Si nous trou­vions l’af­fir­ma­tion dépla­cée dès l’a­vant-guerre, c’est que nous consta­tions que cette illu­sion, entre­te­nue à grand ren­fort de publi­ci­té auprès des masses, per­met­tait de mieux cacher les pré­pa­ra­tifs de guerre dans tous les pays.

Pour nous, cette dif­fé­rence de slo­gans Gœring-Eden n’é­tait en fait que deux façons d’ex­pri­mer l’é­tat d’es­prit dés gou­ver­ne­ments fas­cistes et démo­cra­tiques qui, par bien des points, se res­sem­blaient dans une répres­sion iden­tique envers les hommes libres. Dif­fé­rence de paroles peut-être, mais non d’actes ; c’é­tait là tout le drame de l’entre-deux-guerres qui sem­blait oppo­ser les divers sys­tèmes gouvernementaux.

Plu­tôt du beurre que des canons, disaient les repré­sen­tants des pays qui se récla­maient de la démo­cra­tie, mais les pro­fits de la pro­duc­tion ne ces­saient de croître sans contre­par­tie pour les tra­vailleurs. Il fal­lait lais­ser sub­sis­ter le sys­tème d’ex­ploi­ta­tion capi­ta­liste, main­te­nir l’é­qui­libre des forces, conser­ver les colo­nies, tan­dis que des mil­liers d’in­di­vi­dus vivaient sous-ali­men­tés et dans le dénue­ment complet.

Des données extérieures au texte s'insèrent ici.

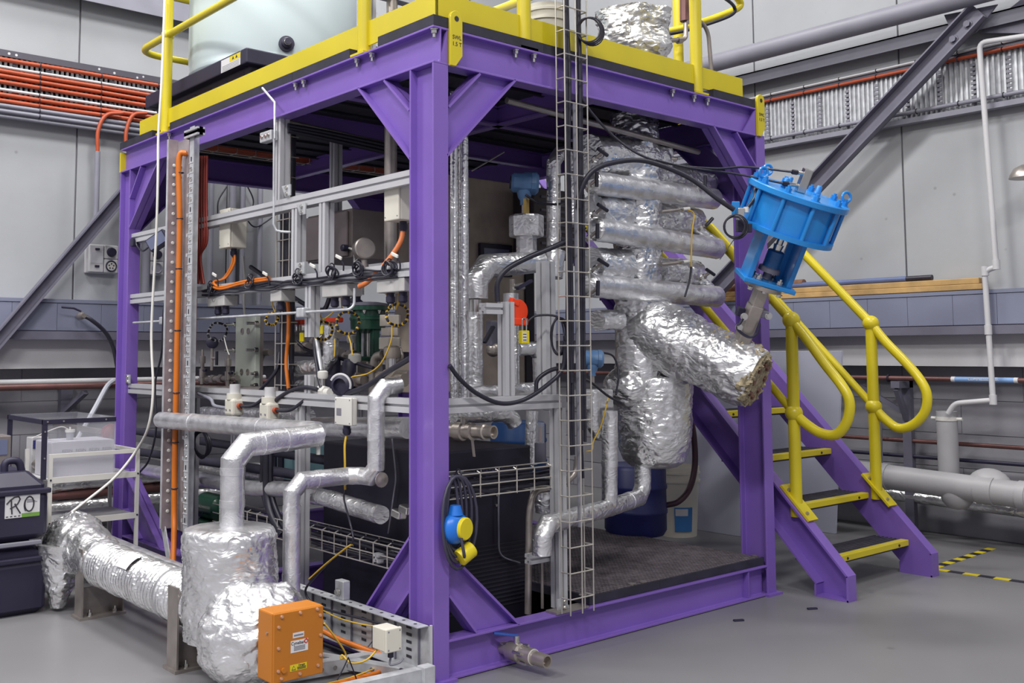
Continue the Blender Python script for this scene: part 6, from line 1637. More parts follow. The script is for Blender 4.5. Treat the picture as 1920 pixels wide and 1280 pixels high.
# bundles along the middle rail
random.seed(5)
for i in range(4):
    pts = []
    for j in range(15):
        y = 2.0-1.75*j/14
        pts.append((0.008+0.006*random.random(), y, 1.535+0.009*i+0.02*noise.noise(V((y*5, i*3.7, 1)))))
    cable('black_cable', pts, 0.0042, RUBBER, ['lowest', 'lower', 'upper', 'topmost'][i]+' black cable strapped along the middle rail', group='black cables along the middle rail')
for i, (px, py) in enumerate([(395, 542), (470, 530), (558, 521), (622, 512), (672, 505), (730, 505)]):
    t = thing('cable_coil', ['far left', 'second', 'third', 'fourth', 'fifth', 'near right'][i]+' small coil of black cable tied on the middle rail', 'cable', at(px, py, 'x', 0.0), 'cable coils on the middle rail')
    c = at(px, py, 'x', 0.0)
    for k in range(4):
        o_ = V((-.006+.004*k, 0.01*random.uniform(-1, 1), 0.008*random.uniform(-1, 1)))
        MB().torus(c+o_, V((1, 0.5*random.uniform(-1, 1), 0.5*random.uniform(-1, 1))), 0.028*random.uniform(.75, 1.1), 0.0038, 20, 6).build('loop', RUBBER, t)
    MB().torus(c+V((0, 0, .03)), V((0, 1, 0)), 0.013, 0.003, 12, 5).build('tie', RUBBER, t)
    a = random.uniform(-.6, .6)
for i, (px, py) in enumerate([(497, 513), (586, 498), (635, 482), (740, 478), (402, 515)]):
    c = at(px, py, 'x', -0.01)
    t = thing('cable_tag', ['second', 'third', 'fourth', 'rightmost', 'leftmost'][i]+' white marker tag on the cables of the middle rail', 'tag', c)
    MB().obox(c, (0.004, 0, 0), (0, 0.022, 0.008), (0, -0.002, 0.007)).build('tag_plate', WHITEC, t, smooth=0, bevel=.003)
    MB().tube(smooth_path([c, c+V((.01, -.02, -.03)), c+V((.012, -.02, -.06))]), 0.004, 6).build('lead', RUBBER, t)
# steel conduit hooks from the top beam
cable('steel_rod', [at(492, 165, 'x', -.02), at(515, 192, 'x', -.02), at(515, 260, 'x', -.02)], 0.006, GALV, 'bent galvanised rod hooked over the top beam', cat='rod', straight=True)
cable('steel_rod', [at(514, 260, 'x', -.02), at(513, 420, 'x', -.01), at(518, 432, 'x', .0), at(528, 434, 'x', .02), at(545, 435, 'x', .05)], 0.006, GALV, 'long galvanised rod hanging to the wire tray beside the post', cat='rod', straight=True)
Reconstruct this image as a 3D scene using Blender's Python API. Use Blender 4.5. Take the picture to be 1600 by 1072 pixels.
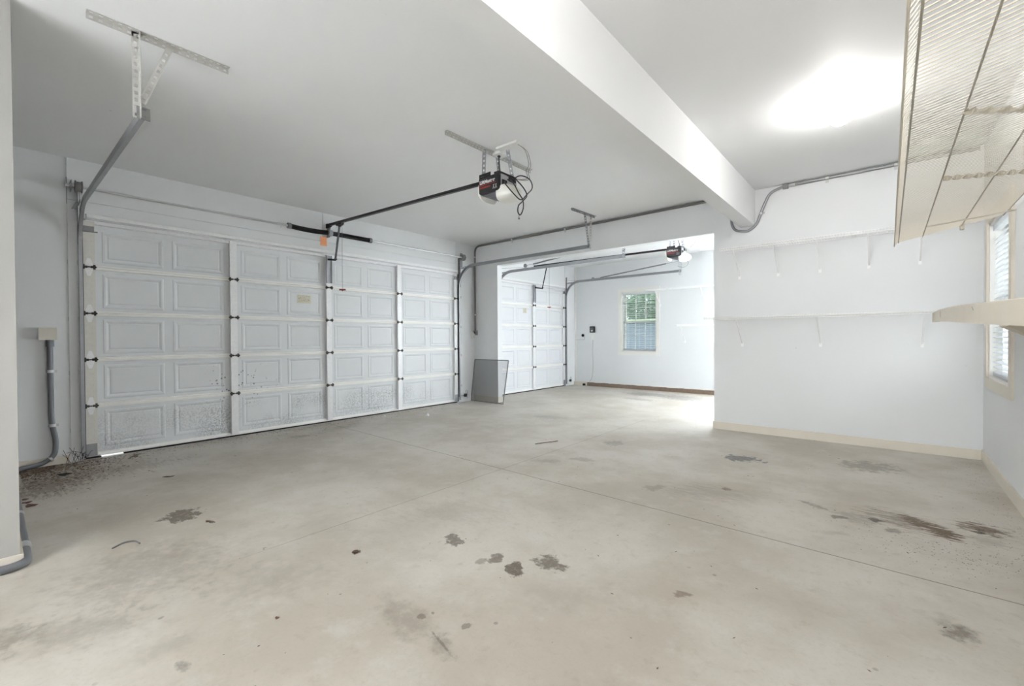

Dans une confé­rence sur la défense des Indes néer­lan­daises, le capi­taine de fré­gate hol­lan­dais Furs­ter n’hé­si­tait pas de dire, par­lant de l’a­dap­ta­tion à l’at­mo­sphère de poli­tique de force qui sévis­sait en Extrême-Orient : « Cela signi­fie que, nous aus­si, nous devons adop­ter la devise : « Safe­ty first ! » D’a­bord la cer­ti­tude de pos­si­bi­li­té d’exis­tence pour la jeune géné­ra­tion de Néer­lan­dais et des garan­ties pour l’u­ni­té de l’empire grâce à des forces suf­fi­santes entre les mains du gou­ver­ne­ment hol­lan­dais paci­fique. Ensuite, ensei­gne­ment aus­si éten­du, aus­si géné­ral que pos­sible, d’autres mesures sociales (assè­che­ment du Zui­der­see, etc.). »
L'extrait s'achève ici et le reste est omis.